The same would be true in the areas of confession and repentance. Rather than a general “Please forgive me of all my sins,” a prayer of specific confession and repentance would be something like “Dear Father, I recognize that my attitude toward my boss and co-workers, my constant complaining and griping, are not pleasing to you. I’m sorry. Thank you for forgiving me. Please change me.”

The “who” of our maturing prayer life would also be affected. We all are familiar with requesting blessings for our friends and family. But when was the last time we offered a sincere prayer for our enemies?


The Rock Throwers’ Club

Some people are rock collectors. Some are rock polishers. Too many Christians, including myself, tend to be rock throwers. And we belong to a rock throwers club called a church.

In order to be a member in good standing of that club we have to look at people who are different than we are and label them so we can throw rocks at them. Our club membership gives us the right to instead ignore them if we choose, but such behavior can cause just as much pain as the rocks.

Some of the labels we use are lazy, weak-willed, selfish, stupid, liberal, conservative, sinful, weird and shallow. But label them we must because these labels justify our choosing them as targets.

There seems to be an unlimited supply of rocks. We can get them from pastors sermons,  Bible study clubs, television evangelists, Sunday School lesson booklets and evangelism tracts.

Christian rock throwing has two purposes. The first, and most obvious, is to punish those who do not agree with our concept of good vs evil, right vs wrong, sinful vs holy. The second is to increase our sense of self worth by helping God punish evil doers.

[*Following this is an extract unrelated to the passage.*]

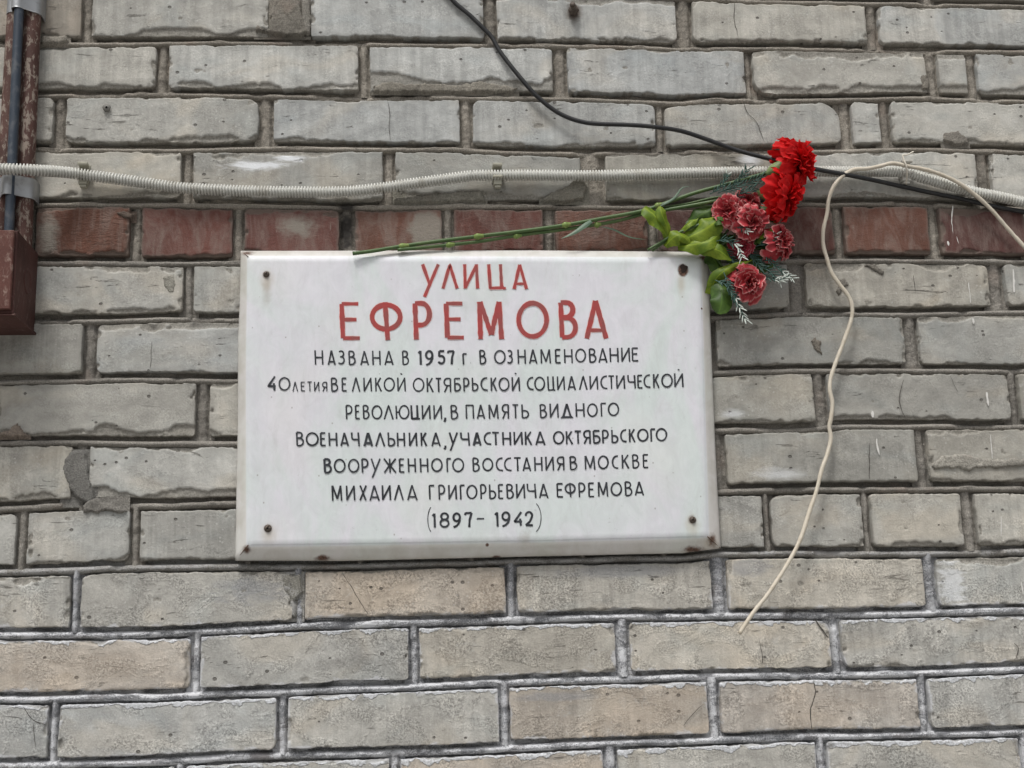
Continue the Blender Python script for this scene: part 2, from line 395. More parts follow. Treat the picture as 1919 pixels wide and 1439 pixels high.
M['blackpaint'] = mat_paint('black_enamel', (.018, .020, .025), (.042, .046, .054))
def mat_simple(name, c, rough=.6, var=.3, sc_=60, bump_=.0004, dirt=None, dk=.5, spec=.35, **kw):
    t = NT(name); n = t.noise(sc_, 5, .65, dist=.5); f = t.noise(sc_ * 9, 3, .7)
    col = t.mix(0.0, c, c); col = t.mul(col, t.m_('ADD', 1 - var / 2, t.m_('MULTIPLY', n, var)))
    if dirt is not None: col = t.mix(t.m_('MULTIPLY', t.ramp(n, .48, .66), dk), col, dirt)
    return t.done(col, rough, t.bump(t.m_('ADD', n, t.m_('MULTIPLY', f, .4)), bump_, st=.7), Specular_IOR_Level=spec, **kw)
M['conduit'] = mat_simple('grey_plastic_conduit', (.52, .52, .485), .5, .25, 40, .0002, (.36, .345, .30), .6)
M['clip'] = mat_simple('plastic_clip', (.40, .39, .32), .6, .3, 60, .0003, (.24, .22, .17), .5)
M['clipwhite'] = mat_simple('pale_plastic_clip', (.52, .51, .47), .55, .3, 60, .0003, (.3, .28, .24), .5)
M['blackcable'] = mat_simple('black_cable_sheath', (.012, .0125, .014), .42, .4, 60, .0003, (.035, .034, .031), .5, .45)
M['bluecable'] = mat_simple('blue_black_cable_sheath', (.026, .038, .056), .38, .4, 50, .0003, (.12, .125, .13), .5, .5)
M['wire'] = mat_simple('cream_wire_insulation', (.56, .51, .42), .5, .35, 50, .0003, (.40, .34, .25), .5)
M['wiretie'] = mat_simple('cream_twist_tie', (.62, .58, .50), .5, .2)
M['galv'] = mat_simple('galvanised_band', (.36, .37, .38), .42, .4, 50, .0003, (.20, .20, .20), .6, .5, Metallic=.6)
M['screw'] = mat_simple('rusty_screw_steel', (.10, .08, .065), .6, .5, 300, .0005, (.05, .03, .02), .7)
M['darkhole'] = mat_simple('rusted_through_hole', (.03, .02, .016), .9, .5, 300, .0005)
def mat_rustpipe(name, base, peel, lo=.47, hi=.56, k=(1, 1, .5)):
    t = NT(name); n = t.noise(120, 6, .72, k, .35); f = t.noise(500, 3, .7); b = t.noise(12, 3)
    col = t.mix(t.ramp(b, .35, .65), base, tuple(x * .6 for x in base))
    col = t.mix(t.ramp(n, lo, hi), col, peel)
    col = t.mul(col, t.m_('ADD', .75, t.m_('MULTIPLY', f, .5)))
    return t.done(col, .7, t.bump(t.m_('ADD', n, t.m_('MULTIPLY', f, .3)), .0008, st=.8), Specular_IOR_Level=.3)
M['pipe'] = mat_rustpipe('flaking_brown_pipe_paint', (.105, .052, .042), (.25, .205, .17), .50, .58, (1.1, 1, .5))
M['box'] = mat_rustpipe('red_brown_box_paint', (.115, .045, .035), (.26, .18, .15), .52, .72, (1, 1, .6))
M['boxside'] = mat_rustpipe('red_brown_box_side_paint', (.085, .036, .03), (.14, .09, .075), .54, .72, (1, 1, .6))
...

If we are going to be a light in this dark world, we are going to have to destroy our Rock Throwers’ membership cards. Then we will need to pay our dues into the Welcome Home club.


I Sinned

I sinned…again. I know it. My family knows it. My friends know it. My church knows it. God knows it. I know that God knows it.

It was a huge, ugly, stupid, selfish, no-excuse-for-it, hurtful, Satan-directed sin.

I went to God in my prayer closet and the sin was so large and fresh that it dwarfed all else in our relationship. It was just God and me and my sin.

I tried to pray, but all I could say was “I’m sorry.” After the first time it just rolled off my tongue in a continuous cry “I’m sorry, I’m sorry, I’m sorry.”

I was almost ashamed to stay in His presence. I was too repentant to say anything else, but I was too hopeful and desperate to leave.

I started to say “I didn’t mean to do it,” but realized it would be a lie. I did mean to do it, but I went ahead anyway. I knew it was a sin and I knew what I was doing.

I added “Please forgive me.” Part of my mind understood that He had already done that, but part of me needed to ask again and again. (Is it a waste of time to ask for something you have already been given?)

I wasn’t sure there was any grace still available for me. Had He already dismissed me as a hopeless case? I tried to let myself believe He might someday want to commune with me like we did before the sin.

Finally, I slowly began to realize that God never gives up on me. The Holy Spirit made me aware that God had forgiven me and he would teach me to forgive myself. Only then could I leave my closet and take my place in His kingdom as a beloved child of the King.